A redação do instrumento de distrato, tarefa que mais uma vez é de relevante encargo jurídico, deve se ater à descrição pormenorizada dos haveres recíprocos (isso é, o quê, a quem e a qual título se deve), com o objetivo de validar a compensação e torná-la o mais compreensível possível, pois é justamente essa clareza que permitirá uma adequada execução judicial do distrato, na hipótese de seu descumprimento.
Conclusão
O futuro, por definição, é incerto. Podemos (e devemos) imaginar hipóteses mais prováveis de risco e nos resguardar contratualmente delas, mas é ingênuo achar que podemos controlar totalmente o futuro por meio de um contrato. Está ao nosso alcance, porém, sedimentar comportamentos em uma relação contratual que, na contingência futura, poderão, em conjunto com os instrumentos e recursos jurídicos adequados, desempenhar um papel fundamental na cooperação em momentos difíceis, como são aquelas de revisão contratual forçada por fatores externos ao negócio.

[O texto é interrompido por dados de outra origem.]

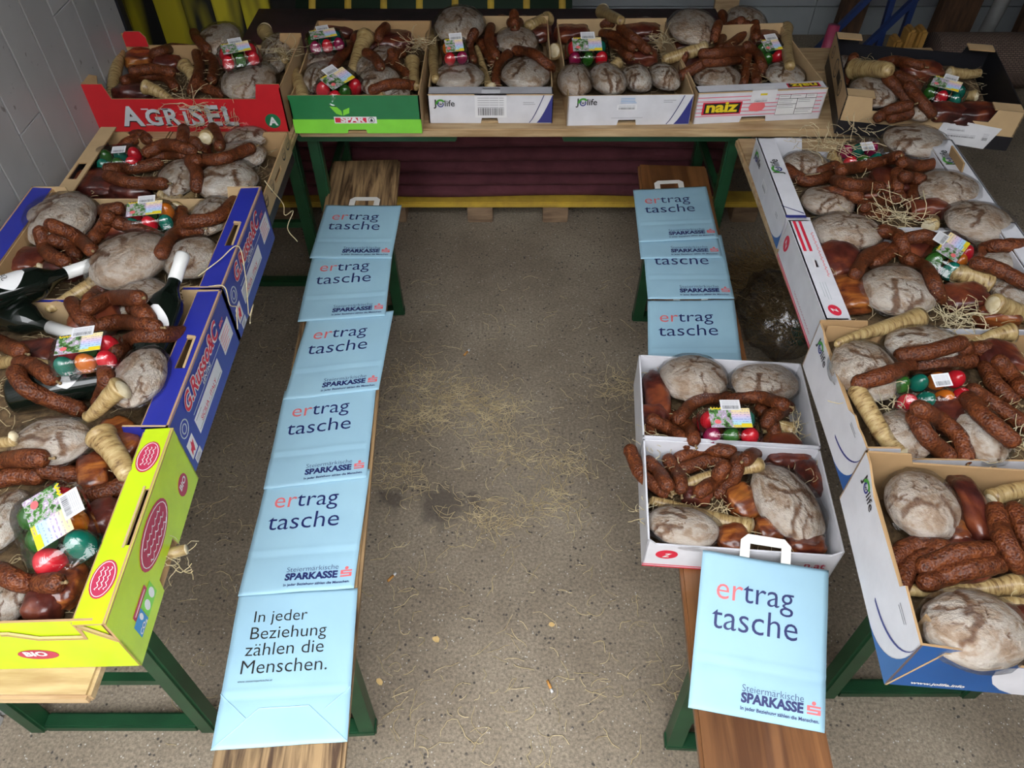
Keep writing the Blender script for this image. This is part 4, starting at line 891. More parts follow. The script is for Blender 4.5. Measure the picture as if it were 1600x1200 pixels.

Nesses casos, vimos que a execução da revisão negocial não é tarefa simples, mas composta por uma série de ações que vão desde o mapeamento em si da existência e extensão da suposta causa de revisão contratual, até os detalhes da negociação e sua respectiva formalização, por meio do instrumento contratual cabível.
Para tanto, é preponderante o papel do gestor operacional, que conhece do seu negócio, seus fornecedores, em suas virtudes e defeitos nos aspectos objetivos e subjetivos, os quais devem ser todos alinhados e compreendidos pela área jurídica correspondente, a fim de que o instrumento contratual seja de fato uma expressão da devida revisão negocial, e não apenas uma formalização burocrática e genérica de uma relação negocial densa e complexa, como costumam ser os contratos operacionais que tratamos neste artigo.